В доме у Стайн Барнс познакомился с художниками, увидел полотна, которые создавались буквально на его глазах, он жадно слушал, старался понять, о чем говорят и спорят эти бородатые молодые люди и ярко одетые женщины. Барнс покупал понравившиеся работы, он полагался только на свой вкус, никого не спрашивая и никому не поручая эту миссию. Так начиналась его, ставшая впоследствии уникальной, коллекция картин.
Париж 20-х годов прошлого столетия был похож на сплошную выставку человеческого тщеславия – настоящую vanity fair, где каждый стремился продемонстрировать свои умения, успехи, таланты, превратить недостатки в достоинства. Париж звал, манил, шокировал, восхищал. Гертруда Стайн проповедовала свободную любовь, звала женщин к бунту против условностей. Ее брат, с которым у них находилось все меньше общих тем для разговоров, предавался жизненным удовольствиям, среди которых было немало весьма сомнительных.

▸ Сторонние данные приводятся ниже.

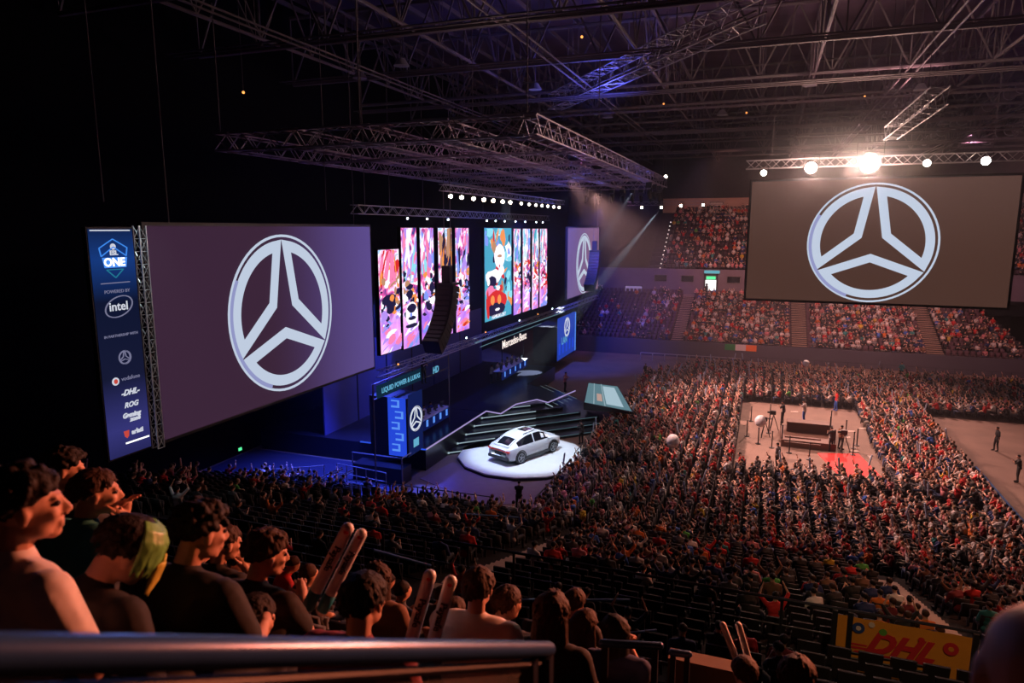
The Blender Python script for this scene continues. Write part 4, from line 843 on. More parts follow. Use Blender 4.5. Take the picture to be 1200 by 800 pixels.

Подобный образ жизни требовал все больше и больше денег. Особых источников дохода у Лео не было. Вот тогда-то и возникла у него мысль продать богатому американцу имеющиеся у него полотна. Барнс согласился купить коллекцию Лео – туда входили работы Пикассо, которого Лео боготворил, Матисса, Ренуара, Делакруа, Домье. Впоследствии их общие друзья говорили, что Барнс приобрел работы за бесценок, нажился на них и обманул доверчивого Лео. Но как можно полагаться на людскую молву, да еще в столь деликатном деле? Тем не менее оба были довольны сделкой – каждый получил то, что он хотел.
К этому времени Барнс стал счастливым обладателем ста работ Ренуара, двадцати пяти – Пикассо, тринадцати – Сезанна. «Это мои дети, самое ценное, что есть у меня», – писал Барнс из Парижа в Америку своей жене Лауре. Он стремился не увеличивать, а обогащать свою коллекцию, тщательно и скрупулезно выбирая новые и новые работы. Количество их все увеличивалось, и Барнс задумывался над тем, чтобы построить для «своих детей» достойный дом.